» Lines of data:
↓↓↓

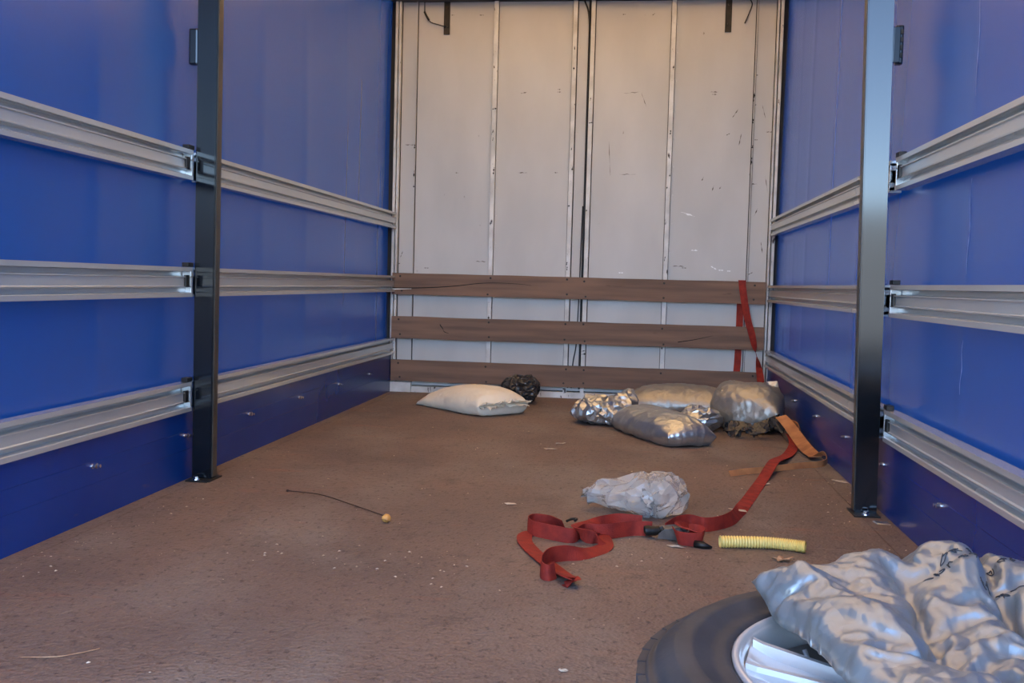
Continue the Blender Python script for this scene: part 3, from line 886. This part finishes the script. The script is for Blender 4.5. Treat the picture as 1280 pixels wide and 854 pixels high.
# grit nobody could count
bm = bmesh.new()
rg_ = random.Random(3)
spots = [(rg_.uniform(.05, 2.4), rg_.uniform(.9, 5.8)) for _ in range(200)]
spots += [(rg_.gauss(1.62, .16), rg_.gauss(2.28, .12)) for _ in range(45)] + [(rg_.gauss(.95, .25), rg_.gauss(2.05, .1)) for _ in range(50)]
spots += [(rg_.uniform(.06, .2), rg_.uniform(1.7, 3.6)) for _ in range(50)] + [(rg_.uniform(2.25, 2.43), rg_.uniform(2.3, 3.6)) for _ in range(40)]
for x, y in spots:
    if (1.3 < x < 2.44 and 4.1 < y) or (.3 < x < 1.05 and 4.85 < y) or (1.42 < x < 1.82 and 2.58 < y < 2.92): continue
    if not (.01 < x < 2.44) or math.hypot(x - 2.02, y - .8) < .43: continue
    s_ = rg_.choice((.0010, .0013, .0016, .002, .003))
    q = rg_.uniform(0, 3.14)
    c4 = []
    for u, v in ((-1.6, -.6), (1.2, -.8), (1.7, .5), (-1.1, .8)):
        c4.append(bm.verts.new((x + s_ * (u * math.cos(q) - v * math.sin(q)), y + s_ * (u * math.sin(q) + v * math.cos(q)), .0008)))
    tp = bm.verts.new((x, y, .0008 + s_ * .8))
    for k in range(4): bm.faces.new((c4[k], c4[(k + 1) % 4], tp))
    bm.faces.new(c4[::-1])
tag(link('grit', bm_mesh('grit', bm), 'chip'), 'pale grit and crumbs scattered over the brown floor', 'grit', kind='stuff')
# drips of pale dirt at the foot of the right post
tag(link('scrap', mesh('scrap', [(2.385, 2.80, .001), (2.43, 2.79, .001), (2.435, 2.76, .001), (2.39, 2.765, .001), (2.388, 2.798, .005), (2.428, 2.788, .006), (2.432, 2.764, .004), (2.392, 2.768, .005)],
     [(3, 2, 1, 0), (4, 5, 6, 7), (0, 1, 5, 4), (1, 2, 6, 5), (2, 3, 7, 6), (3, 0, 4, 7)]), 'zinc'), 'shiny metal scrap on the floor at the foot of the right post', 'scrap', 'scraps of litter on the floor')

# ------------------------------------------------------------------ spare wheel lying flat
WC = (2.020, .800)
wh = empty('spare_wheel', (WC[0], WC[1], 0)); tag(wh, 'black tyre on a silver alloy rim lying flat in the lower right corner', 'wheel')
TY = [(.276, .236), (.282, .252), (.292, .257), (.300, .254), (.312, .258), (.330, .2645), (.334, .2665), (.340, .2655), (.356, .2655), (.359, .2635), (.372, .2555), (.380, .248), (.388, .2375), (.390, .2395),
      (.397, .228), (.399, .215), (.399, .13), (.399, .05), (.397, .037), (.388, .026), (.372, .012), (.345, .002), (.330, .001), (.300, .008), (.285, .012), (.276, .028)]
ty = link('tyre', lathe('tyre', TY, 96), 'rubber', wh)
bm = bmesh.new()
for k in range(54):
    q = 2 * math.pi * k / 54
    for row, (z0, z1, off) in enumerate(((.030, .076, 0), (.084, .126, .5), (.134, .176, 0), (.184, .232, .5))):
        vs = box(bm, .388, .4085 if row in (1, 2) else .4055, -.0212, .0212, z0, z1)
        m_ = Matrix.Rotation(q + off * 2 * math.pi / 54, 4, 'Z')
        for v in vs:
            zz = v.co.z
            v.co = m_ @ (v.co + Vector((0, (zz - .13) * .12 * (1 if row % 2 else -1), 0)))
tr = link('tread', bm_mesh('tread', bm), 'rubber', ty); tr['kind'] = 'stuff'
RM = [(.276, .030), (.272, .232), (.280, .248), (.281, .254), (.277, .2575), (.272, .2565), (.270, .252), (.268, .250), (.2655, .248), (.264, .242), (.260, .228), (.250, .190), (.228, .110), (.226, .040), (.250, .030), (.276, .030)]
rim = link('rim', lathe('rim', RM, 96), 'alloy', wh)
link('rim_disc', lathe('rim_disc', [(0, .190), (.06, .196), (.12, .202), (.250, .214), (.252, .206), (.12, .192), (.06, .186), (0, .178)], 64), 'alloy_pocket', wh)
hub = link('hub', lathe('hub', [(0, .214), (.034, .213), (.036, .208), (.040, .208), (.078, .202), (.088, .190), (.090, .150), (0, .146)], 48), 'alloy', wh)
link('hub_cap', lathe('hub_cap', [(0, .222), (.022, .221), (.028, .217), (.029, .210), (0, .209)], 32), 'alloy_pocket', hub)
lug = lathe('lug_nut', [(0, .206), (.008, .2055), (.010, .202), (.010, .188), (0, .187)], 6, False); lug.materials.append(MT['iron'])
for k in range(5):
    q = math.radians(174 + 36 + 72 * k)
    l_ = link('lug_nut', lug, None, hub); l_.location = (.056 * math.cos(q), .056 * math.sin(q), .002)
def spoke():
    bm = bmesh.new()
    # base web, wider at the rim
    secs = [(.060, .040, .170, .214), (.14, .052, .178, .220), (.225, .066, .186, .234), (.261, .084, .190, .249)]
    ring = []
    for r, w, z0, z1 in secs:
        ring.append([bm.verts.new((r, y, z)) for y, z in ((-w, z0), (w, z0), (w, z1 - .012), (w - .012, z1 - .004), (0, z1 - .008), (-w + .012, z1 - .004), (-w, z1 - .012))])
    for i in range(3):
        for k in range(7): bm.faces.new((ring[i][k], ring[i][(k + 1) % 7], ring[i + 1][(k + 1) % 7], ring[i + 1][k]))
    bm.faces.new(ring[0]); bm.faces.new(ring[-1])
    return bm_mesh('spoke', bm)
def spoke_bar(sgn):
    bm = bmesh.new()
    ring = []
    for r, y, w, z0, z1 in ((.070, .022, .010, .19, .226), (.15, .034, .011, .20, .233), (.244, .046, .012, .21, .248), (.258, .049, .012, .22, .252)):
        ring.append([bm.verts.new((r, sgn * (y + d), z)) for d, z in ((-w, z0), (w, z0), (w * .7, z1 - .006), (w * .3, z1), (-w * .6, z1))])
    for i in range(3):
        for k in range(5): bm.faces.new((ring[i][k], ring[i][(k + 1) % 5], ring[i + 1][(k + 1) % 5], ring[i + 1][k]))
    bm.faces.new(ring[0]); bm.faces.new(ring[-1])
    return bm_mesh('spoke_bar', bm)
sm, s1, s2 = spoke(), spoke_bar(1), spoke_bar(-1)
for m_ in (sm, s1, s2): m_.materials.append(MT['alloy'])
for k in range(5):
    q = math.radians(168 + 72 * k)
    s_ = link('spoke', sm, None, rim); s_.rotation_euler.z = q
    for mm in (s1, s2):
        b_ = link('spoke_bar', mm, None, rim); b_.rotation_euler.z = q
v_ = link('valve', tube('valve', [(.205, .0, .19), (.222, .0, .222)], .0035, 8), 'alloy', rim); v_.rotation_euler.z = math.radians(137)
def nvec(p):
    return Vector((noise.noise(p), noise.noise(p + Vector((31.4, 7.7, 2.2))), noise.noise(p + Vector((5.9, 17.1, 41.3)))))

# ------------------------------------------------------------------ bags: sheets of film relaxed by a small position-based cloth solver
def pillow_grid(nx, ny, L, Wd, Hh, ex=4.0, ey=4.0, taper=(1, 1), hfun=None):
    """two sheets sealed along their rim; returns verts, quads, grid ids"""
    idx, vs, fs = {}, [], []
    def vid(i, j, s):
        if i in (0, nx) or j in (0, ny): s = 0
        k = (i, j, s)
        if k not in idx:
            u, v = i / nx * 2 - 1, j / ny * 2 - 1
            h = Hh * (max(0, 1 - abs(u) ** ex) * max(0, 1 - abs(v) ** ey)) ** .5
            if hfun: h *= hfun(u, v)
            t = taper[0] + (taper[1] - taper[0]) * (u + 1) / 2
            idx[k] = len(vs)
            vs.append((u * L / 2, v * Wd / 2 * t, s * h))
        return idx[k]
    for i in range(nx):
        for j in range(ny):
            fs.append((vid(i, j, 1), vid(i + 1, j, 1), vid(i + 1, j + 1, 1), vid(i, j + 1, 1)))
            fs.append((vid(i, j, -1), vid(i, j + 1, -1), vid(i + 1, j + 1, -1), vid(i + 1, j, -1)))
    return np.array(vs, float), np.array(fs, int)

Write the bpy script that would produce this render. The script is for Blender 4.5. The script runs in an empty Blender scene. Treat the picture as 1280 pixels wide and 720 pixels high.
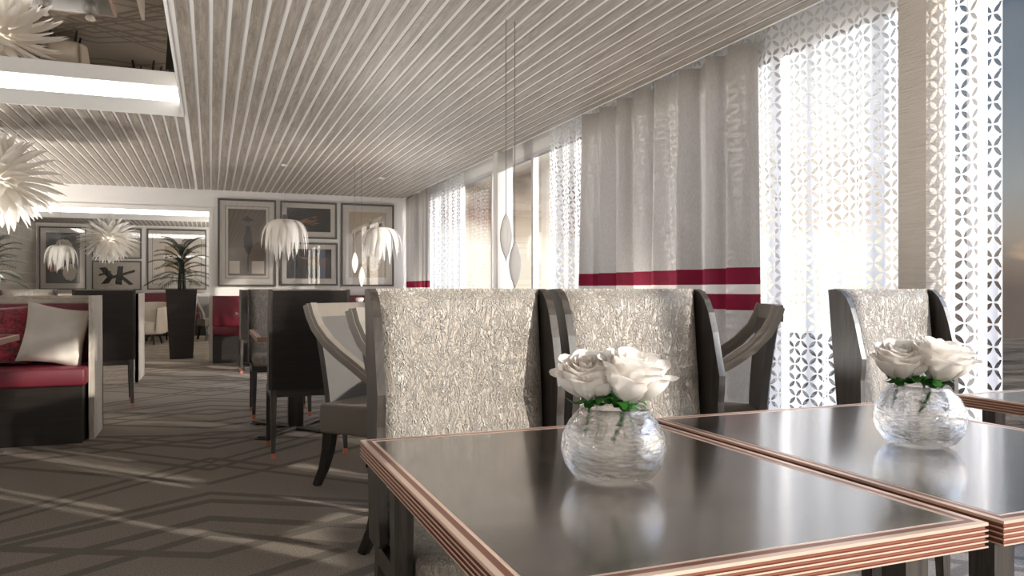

↑↑↑

» To be done: Collect every line with the string "empty" from the records, and copy each.

» Full solution:
wh = empty('spare_wheel', (WC[0], WC[1], 0)); tag(wh, 'black tyre on a silver alloy rim lying flat in the lower right corner', 'wheel')
Write the bpy script that would produce this render. The script is for Blender 4.5. The script runs in an empty Blender scene. Treat the picture as 1280 pixels wide and 720 pixels high.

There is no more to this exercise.